Listing:

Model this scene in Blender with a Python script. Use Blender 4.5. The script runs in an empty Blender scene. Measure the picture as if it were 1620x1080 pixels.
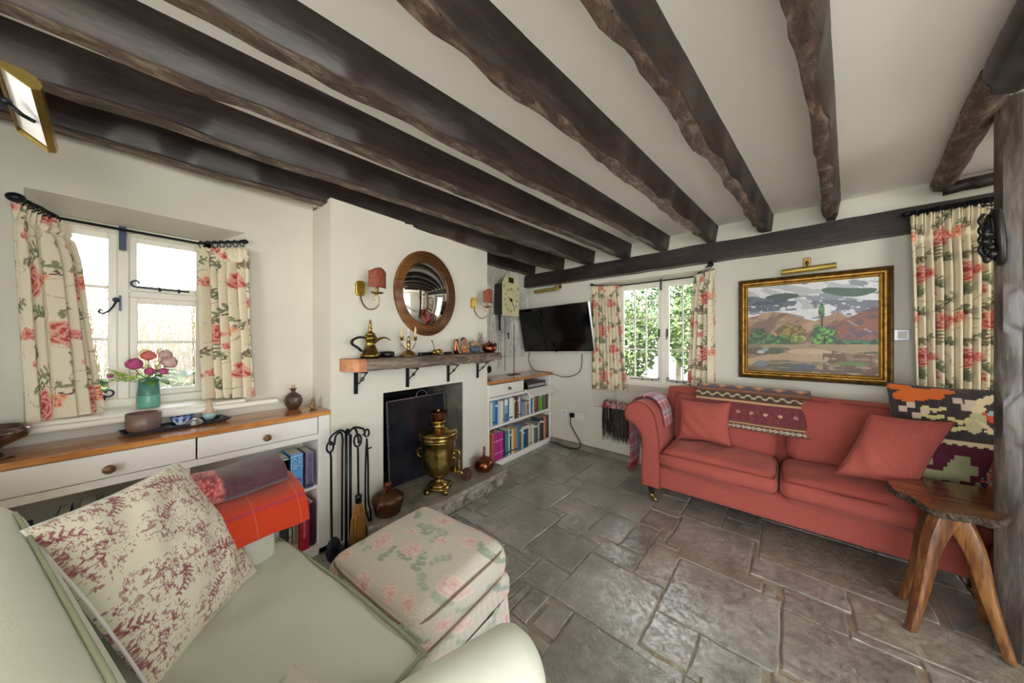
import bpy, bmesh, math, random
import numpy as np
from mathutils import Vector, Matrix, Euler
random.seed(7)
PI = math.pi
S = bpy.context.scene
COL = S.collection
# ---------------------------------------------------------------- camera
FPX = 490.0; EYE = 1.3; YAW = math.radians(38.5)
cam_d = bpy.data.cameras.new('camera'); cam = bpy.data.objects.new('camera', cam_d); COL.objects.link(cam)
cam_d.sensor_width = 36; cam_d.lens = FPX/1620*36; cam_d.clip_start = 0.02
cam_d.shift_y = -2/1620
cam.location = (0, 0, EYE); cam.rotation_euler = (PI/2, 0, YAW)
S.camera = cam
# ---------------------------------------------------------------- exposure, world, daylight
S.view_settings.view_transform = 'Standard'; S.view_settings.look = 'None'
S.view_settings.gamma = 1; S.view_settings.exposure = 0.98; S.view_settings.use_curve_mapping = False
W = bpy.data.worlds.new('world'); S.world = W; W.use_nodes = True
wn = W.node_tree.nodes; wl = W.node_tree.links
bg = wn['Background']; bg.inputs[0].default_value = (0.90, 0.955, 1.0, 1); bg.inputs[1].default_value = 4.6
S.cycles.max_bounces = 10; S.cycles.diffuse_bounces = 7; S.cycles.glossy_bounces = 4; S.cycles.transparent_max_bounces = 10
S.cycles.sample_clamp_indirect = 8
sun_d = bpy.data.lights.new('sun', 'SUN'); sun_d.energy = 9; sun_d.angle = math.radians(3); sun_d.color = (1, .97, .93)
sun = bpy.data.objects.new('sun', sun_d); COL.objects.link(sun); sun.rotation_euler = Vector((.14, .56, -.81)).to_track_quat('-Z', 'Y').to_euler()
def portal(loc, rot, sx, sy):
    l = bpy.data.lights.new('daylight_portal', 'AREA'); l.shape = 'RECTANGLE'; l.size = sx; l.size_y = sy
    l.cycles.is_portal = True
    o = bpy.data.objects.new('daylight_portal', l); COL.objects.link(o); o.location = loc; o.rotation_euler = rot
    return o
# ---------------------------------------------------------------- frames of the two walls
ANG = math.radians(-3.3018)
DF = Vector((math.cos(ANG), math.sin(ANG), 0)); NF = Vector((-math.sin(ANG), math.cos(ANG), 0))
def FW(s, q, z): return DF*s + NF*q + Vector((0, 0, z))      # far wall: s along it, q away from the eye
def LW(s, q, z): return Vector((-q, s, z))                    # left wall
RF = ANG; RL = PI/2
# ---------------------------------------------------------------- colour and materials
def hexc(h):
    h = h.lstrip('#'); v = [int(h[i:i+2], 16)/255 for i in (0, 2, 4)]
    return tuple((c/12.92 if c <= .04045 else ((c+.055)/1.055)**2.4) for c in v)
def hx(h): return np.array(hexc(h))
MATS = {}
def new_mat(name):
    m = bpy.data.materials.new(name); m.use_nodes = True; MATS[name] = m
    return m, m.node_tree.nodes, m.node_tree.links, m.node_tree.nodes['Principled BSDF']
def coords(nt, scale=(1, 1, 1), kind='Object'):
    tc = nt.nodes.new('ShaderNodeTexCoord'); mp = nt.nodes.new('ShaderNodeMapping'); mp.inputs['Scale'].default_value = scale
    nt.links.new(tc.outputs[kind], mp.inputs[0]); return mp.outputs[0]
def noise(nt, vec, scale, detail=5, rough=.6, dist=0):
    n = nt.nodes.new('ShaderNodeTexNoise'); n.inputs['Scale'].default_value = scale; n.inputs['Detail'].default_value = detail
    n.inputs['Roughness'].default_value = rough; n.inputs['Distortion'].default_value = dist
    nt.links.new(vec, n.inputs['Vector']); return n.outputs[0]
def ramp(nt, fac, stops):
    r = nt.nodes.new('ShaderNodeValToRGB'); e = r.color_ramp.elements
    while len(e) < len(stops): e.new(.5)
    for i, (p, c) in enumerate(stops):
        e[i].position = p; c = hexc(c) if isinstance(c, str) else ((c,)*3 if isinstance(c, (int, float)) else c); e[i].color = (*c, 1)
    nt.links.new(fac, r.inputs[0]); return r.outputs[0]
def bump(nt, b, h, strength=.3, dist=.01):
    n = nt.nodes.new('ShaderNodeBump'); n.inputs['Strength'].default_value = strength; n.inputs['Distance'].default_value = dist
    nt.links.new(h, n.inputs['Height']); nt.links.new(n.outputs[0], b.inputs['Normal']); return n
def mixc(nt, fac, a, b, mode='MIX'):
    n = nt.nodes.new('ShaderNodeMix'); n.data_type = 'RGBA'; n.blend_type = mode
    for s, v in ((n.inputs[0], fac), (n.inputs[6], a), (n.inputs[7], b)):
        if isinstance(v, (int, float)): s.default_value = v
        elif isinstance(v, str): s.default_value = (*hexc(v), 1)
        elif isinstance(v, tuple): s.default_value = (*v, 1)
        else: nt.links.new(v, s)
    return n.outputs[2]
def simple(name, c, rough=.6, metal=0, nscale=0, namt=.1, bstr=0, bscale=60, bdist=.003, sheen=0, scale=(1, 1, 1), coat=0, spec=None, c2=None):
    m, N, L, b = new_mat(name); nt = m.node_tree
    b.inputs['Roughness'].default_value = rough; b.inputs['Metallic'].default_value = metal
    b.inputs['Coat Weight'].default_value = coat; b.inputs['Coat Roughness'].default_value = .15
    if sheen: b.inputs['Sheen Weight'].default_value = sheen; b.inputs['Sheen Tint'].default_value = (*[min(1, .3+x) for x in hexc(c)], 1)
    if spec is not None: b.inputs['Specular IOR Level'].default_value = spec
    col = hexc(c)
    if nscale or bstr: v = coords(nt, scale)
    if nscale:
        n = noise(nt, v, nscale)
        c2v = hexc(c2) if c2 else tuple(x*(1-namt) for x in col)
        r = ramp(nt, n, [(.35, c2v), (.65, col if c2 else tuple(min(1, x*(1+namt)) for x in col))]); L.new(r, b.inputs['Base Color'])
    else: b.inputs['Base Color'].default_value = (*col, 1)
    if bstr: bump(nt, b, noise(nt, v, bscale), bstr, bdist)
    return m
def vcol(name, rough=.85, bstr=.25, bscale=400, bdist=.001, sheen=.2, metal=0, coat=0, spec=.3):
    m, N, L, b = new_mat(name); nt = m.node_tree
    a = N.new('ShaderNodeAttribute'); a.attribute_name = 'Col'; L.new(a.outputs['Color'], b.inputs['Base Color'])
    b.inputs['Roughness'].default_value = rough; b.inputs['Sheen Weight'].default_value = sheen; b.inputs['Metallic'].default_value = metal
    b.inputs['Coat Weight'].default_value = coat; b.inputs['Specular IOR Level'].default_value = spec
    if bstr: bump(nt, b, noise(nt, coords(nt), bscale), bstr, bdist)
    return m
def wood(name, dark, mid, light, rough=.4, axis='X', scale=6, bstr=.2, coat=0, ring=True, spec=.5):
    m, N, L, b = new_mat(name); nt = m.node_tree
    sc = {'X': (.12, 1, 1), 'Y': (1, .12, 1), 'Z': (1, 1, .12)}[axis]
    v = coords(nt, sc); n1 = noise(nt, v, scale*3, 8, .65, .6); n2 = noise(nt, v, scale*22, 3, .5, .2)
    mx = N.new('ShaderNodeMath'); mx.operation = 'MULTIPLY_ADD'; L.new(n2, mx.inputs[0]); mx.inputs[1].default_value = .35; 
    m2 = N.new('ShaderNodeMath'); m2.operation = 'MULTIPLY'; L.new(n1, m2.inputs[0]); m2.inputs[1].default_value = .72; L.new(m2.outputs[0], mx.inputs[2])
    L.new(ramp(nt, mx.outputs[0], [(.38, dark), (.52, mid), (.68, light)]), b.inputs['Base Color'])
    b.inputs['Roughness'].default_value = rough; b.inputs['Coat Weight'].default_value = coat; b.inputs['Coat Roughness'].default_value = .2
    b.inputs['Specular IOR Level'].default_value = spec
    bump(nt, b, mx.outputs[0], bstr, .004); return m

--

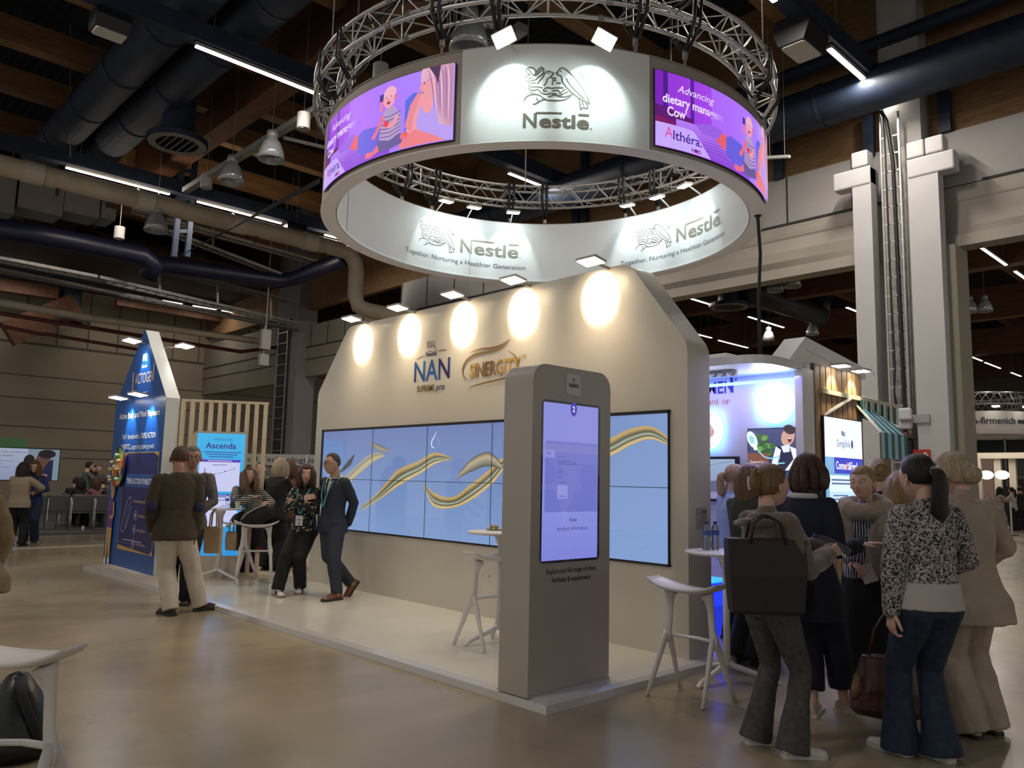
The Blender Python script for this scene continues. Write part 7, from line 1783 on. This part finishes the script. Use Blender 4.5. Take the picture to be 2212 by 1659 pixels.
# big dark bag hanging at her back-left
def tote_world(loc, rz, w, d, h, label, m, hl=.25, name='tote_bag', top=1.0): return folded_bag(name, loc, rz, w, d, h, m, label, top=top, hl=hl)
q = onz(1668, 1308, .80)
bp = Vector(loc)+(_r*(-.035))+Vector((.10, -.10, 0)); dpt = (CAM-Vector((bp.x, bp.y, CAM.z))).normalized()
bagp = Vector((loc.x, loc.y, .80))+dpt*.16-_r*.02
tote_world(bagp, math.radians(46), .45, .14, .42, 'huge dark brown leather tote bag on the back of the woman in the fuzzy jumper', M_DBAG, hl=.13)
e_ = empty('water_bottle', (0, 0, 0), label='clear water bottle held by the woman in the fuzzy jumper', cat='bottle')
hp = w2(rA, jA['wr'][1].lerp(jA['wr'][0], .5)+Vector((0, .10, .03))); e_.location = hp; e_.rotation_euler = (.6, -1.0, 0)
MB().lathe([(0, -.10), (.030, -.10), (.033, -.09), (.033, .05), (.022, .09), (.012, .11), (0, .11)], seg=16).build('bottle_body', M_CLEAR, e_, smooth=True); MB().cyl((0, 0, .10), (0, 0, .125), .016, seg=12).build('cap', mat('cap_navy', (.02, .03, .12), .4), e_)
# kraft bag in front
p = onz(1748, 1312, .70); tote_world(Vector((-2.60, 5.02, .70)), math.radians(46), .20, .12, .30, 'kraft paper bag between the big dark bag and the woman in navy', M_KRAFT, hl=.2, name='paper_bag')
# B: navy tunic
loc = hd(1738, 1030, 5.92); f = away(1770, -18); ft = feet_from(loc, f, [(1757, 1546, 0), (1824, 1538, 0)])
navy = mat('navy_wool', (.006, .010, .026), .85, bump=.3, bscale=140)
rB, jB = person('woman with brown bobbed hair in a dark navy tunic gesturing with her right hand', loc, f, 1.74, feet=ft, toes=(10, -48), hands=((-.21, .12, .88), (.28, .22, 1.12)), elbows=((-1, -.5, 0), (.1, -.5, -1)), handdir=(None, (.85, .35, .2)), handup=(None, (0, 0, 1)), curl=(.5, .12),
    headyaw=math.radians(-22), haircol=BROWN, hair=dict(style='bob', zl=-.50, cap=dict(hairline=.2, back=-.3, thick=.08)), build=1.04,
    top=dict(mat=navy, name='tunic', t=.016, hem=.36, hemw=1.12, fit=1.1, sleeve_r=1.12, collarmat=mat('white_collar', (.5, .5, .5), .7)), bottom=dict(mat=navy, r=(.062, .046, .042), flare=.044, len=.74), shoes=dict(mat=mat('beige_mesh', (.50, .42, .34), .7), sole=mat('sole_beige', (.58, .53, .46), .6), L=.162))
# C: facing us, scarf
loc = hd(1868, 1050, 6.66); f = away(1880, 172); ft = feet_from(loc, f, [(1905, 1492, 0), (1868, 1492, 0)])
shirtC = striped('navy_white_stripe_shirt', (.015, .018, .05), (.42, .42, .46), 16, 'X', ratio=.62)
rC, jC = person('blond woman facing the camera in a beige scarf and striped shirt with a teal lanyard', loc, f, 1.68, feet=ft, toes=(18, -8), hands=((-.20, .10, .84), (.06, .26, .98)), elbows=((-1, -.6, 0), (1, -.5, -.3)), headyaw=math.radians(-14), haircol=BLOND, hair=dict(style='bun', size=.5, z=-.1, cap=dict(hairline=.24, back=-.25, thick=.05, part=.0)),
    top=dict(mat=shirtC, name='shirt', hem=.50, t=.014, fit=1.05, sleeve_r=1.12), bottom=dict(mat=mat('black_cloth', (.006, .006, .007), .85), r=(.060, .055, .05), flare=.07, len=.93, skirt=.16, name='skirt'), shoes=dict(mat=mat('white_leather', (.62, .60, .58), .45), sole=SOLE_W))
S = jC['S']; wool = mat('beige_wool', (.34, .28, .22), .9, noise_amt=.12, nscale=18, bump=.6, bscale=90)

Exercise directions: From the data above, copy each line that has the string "empty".

In response:
Model this scene in Blender with a Python script. Use Blender 4.5. The script runs in an empty Blender scene. Measure the picture as if it were 1620x1080 pixels.
e_ = empty('water_bottle', (0, 0, 0), label='clear water bottle held by the woman in the fuzzy jumper', cat='bottle')